The principle describing Marv's statement above, I submit, is that political discussion is inappropriate on lbo-talk, and he enforces that principle by shifting the topic away from either the prison system or capitalism to chit-chat about public opinion. Carrol

P.S. I have been unable to refine my conception of "the prison system" in part because I have been unable to generate discussion of it. Can it, for example, be separated from a prior (or accompanying) discussion of the "War on Drugs"? When did the "System" come into existence. Can the various sectors of law enforcement, prison architecture, etc in (say) 1900 to 1940 be considered a system, or did the present system come into existence with the launching of the War on Drugs? (I tend towards the latter view, but clearly further analysis is needed.)

P.S. 2. I paste below the important post from Michael Yates to which Marv was responding. It raised a number of of the crucial issues.

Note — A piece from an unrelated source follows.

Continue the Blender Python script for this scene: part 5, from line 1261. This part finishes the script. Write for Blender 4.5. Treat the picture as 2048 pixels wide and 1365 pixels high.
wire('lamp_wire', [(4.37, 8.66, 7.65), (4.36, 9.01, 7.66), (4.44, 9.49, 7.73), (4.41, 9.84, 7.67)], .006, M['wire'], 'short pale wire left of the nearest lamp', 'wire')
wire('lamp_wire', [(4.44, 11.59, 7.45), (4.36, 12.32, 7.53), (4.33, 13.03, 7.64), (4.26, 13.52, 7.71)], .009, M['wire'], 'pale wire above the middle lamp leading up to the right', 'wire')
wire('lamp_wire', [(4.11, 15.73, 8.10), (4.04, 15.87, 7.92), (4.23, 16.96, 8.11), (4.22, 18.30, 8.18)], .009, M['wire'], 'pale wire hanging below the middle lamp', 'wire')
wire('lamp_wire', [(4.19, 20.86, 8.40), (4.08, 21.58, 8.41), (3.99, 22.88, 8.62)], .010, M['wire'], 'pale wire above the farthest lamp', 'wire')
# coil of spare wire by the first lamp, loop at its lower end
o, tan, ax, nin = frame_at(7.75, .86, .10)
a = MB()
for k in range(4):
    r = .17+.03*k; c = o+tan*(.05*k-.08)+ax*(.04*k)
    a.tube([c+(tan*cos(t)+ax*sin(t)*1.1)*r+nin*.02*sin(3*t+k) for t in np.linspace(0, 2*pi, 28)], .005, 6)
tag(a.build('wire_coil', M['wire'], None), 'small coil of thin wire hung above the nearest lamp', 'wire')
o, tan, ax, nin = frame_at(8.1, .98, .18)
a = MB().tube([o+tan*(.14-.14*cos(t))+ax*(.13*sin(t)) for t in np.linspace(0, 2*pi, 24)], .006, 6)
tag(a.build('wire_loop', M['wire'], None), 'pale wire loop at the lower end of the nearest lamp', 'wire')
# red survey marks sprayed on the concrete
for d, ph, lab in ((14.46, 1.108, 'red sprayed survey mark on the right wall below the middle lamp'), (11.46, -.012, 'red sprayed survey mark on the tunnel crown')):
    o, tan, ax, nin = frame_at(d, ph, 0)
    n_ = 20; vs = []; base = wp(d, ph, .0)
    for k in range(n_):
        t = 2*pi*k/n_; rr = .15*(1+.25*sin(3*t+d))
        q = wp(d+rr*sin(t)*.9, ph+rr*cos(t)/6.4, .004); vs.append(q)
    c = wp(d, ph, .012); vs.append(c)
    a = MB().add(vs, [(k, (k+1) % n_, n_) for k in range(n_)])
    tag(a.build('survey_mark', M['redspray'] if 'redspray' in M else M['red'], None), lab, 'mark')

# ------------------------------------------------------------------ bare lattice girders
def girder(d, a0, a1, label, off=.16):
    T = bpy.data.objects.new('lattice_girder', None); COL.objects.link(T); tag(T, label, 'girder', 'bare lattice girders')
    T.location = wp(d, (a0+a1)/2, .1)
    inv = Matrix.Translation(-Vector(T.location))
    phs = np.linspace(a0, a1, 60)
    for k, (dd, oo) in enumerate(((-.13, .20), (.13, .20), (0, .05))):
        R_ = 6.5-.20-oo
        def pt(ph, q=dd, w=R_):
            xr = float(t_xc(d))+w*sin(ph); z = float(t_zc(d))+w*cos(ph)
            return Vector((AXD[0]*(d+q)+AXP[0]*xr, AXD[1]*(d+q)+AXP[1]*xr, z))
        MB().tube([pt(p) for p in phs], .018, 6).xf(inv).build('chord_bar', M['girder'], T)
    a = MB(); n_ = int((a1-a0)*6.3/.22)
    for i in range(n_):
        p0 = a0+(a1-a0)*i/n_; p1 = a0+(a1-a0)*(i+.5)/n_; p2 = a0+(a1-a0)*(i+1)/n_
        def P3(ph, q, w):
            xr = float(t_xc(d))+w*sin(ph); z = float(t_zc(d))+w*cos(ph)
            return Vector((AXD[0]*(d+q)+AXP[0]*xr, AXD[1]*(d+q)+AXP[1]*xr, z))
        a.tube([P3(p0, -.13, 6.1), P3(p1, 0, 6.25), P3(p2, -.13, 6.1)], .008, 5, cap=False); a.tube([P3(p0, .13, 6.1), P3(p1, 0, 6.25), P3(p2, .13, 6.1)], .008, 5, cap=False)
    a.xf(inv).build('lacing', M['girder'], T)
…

michael yates Tuesday, October 22, 2013 7:55 PM

Carrol offered some remarks on helping to foment radical change. His critics say that we must be able to connect what we say to actual problems faced by people and not just say the problem is capitalism. Now nowhere has Carrol ever said that the problem is capitalism without also discussing something specific. He said some time ago that we should abolish the prison system. There was a lot of hooting from the peanut gallery about this. Yet millions of men, women, and children are locked up or in the parole and probation systems, and these people have mothers, fathers, children, etc. Most are poor. So this is a very big problem for millions of people. I can't think of a single reason why, in agitating around the prison system, or any other problem, why we can't talk about capitalism. It seems stupid not to. And more stupid now than ever.